Nineveh’s repentance exceeds almost anything I have ever read about. Just think about everybody from the king down to the common people praying and seeking God for mercy. Everyone is fasting and wearing sackcloth, even the animals.

Thus, God forgave them and spared the city.

The problem now was that Jonah became very angry with God. In fact, many people have become angry with God when something catastrophic happens, such as the death of a child.

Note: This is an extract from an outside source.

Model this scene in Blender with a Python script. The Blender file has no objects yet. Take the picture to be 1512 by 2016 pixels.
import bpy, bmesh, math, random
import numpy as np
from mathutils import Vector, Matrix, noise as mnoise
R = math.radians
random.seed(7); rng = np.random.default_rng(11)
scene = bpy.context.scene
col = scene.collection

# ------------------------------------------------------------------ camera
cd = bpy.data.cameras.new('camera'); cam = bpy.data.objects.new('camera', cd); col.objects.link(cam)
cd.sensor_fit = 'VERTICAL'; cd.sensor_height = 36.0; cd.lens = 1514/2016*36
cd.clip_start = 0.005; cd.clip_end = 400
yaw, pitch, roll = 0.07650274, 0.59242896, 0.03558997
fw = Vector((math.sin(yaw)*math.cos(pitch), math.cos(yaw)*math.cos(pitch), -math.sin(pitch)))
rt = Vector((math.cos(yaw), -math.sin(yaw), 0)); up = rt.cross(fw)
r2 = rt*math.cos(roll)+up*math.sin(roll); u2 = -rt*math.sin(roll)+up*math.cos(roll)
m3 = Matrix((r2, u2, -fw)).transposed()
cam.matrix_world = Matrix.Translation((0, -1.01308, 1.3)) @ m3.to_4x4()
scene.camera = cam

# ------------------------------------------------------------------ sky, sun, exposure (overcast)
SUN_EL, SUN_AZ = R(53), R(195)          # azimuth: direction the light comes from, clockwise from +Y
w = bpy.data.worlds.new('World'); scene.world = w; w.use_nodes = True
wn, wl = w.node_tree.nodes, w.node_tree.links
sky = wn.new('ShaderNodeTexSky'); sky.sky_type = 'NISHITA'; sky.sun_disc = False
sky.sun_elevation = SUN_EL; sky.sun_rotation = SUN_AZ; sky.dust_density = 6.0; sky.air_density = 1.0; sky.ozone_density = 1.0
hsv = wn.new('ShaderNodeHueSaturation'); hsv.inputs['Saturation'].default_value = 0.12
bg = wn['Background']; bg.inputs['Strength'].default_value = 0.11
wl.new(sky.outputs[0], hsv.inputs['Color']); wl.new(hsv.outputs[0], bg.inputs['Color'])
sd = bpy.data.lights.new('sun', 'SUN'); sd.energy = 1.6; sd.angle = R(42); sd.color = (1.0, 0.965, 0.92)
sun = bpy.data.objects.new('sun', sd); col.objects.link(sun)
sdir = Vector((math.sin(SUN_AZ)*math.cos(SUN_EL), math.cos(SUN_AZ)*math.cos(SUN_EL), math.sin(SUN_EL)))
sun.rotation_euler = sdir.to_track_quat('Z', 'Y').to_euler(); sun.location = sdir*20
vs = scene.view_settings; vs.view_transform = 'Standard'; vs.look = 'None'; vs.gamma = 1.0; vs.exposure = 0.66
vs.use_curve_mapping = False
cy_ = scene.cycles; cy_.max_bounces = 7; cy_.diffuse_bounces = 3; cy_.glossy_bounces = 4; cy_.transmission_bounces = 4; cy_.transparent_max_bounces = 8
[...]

But this man became angry when mercy was extended and people didn’t die. Rather strange, don’t you think? Why do you think he was so angry?

Here are some thoughts.

1) He feared suffering the loss of reputation – not being respected as a prophet

 2) Zeal for the honor of God – perhaps thinking that Jehovah would not be respected among the heathen for failing to fulfill His word 

3) It is possible that he saw the conversion of Gentiles as a threat to Israel’s special relationship with Jehovah. He knew something of the rebelliousness of the hearts of Israel

 4) It may be that there was in the heart of Jonah somewhat of a misplaced patriotism. The Assyrians had already caused problems for Israel, and there was much more to come. Perhaps Jonah sensed this and desired the destruction of this enemy. In a little over 100 years the Assyrians would overrun Israel and carry away 10 tribes into servitude. These ten tribes are known as the Ten Lost Tribes of Israel because they were moved into Assyria, intermarried and lost their national identity.

5) However, it seems to me that Jonah just really hated these people and wanted to see their destruction. He desired their annihilation more than their souls’ salvation. 

That is the wrong attitude for Christians to have.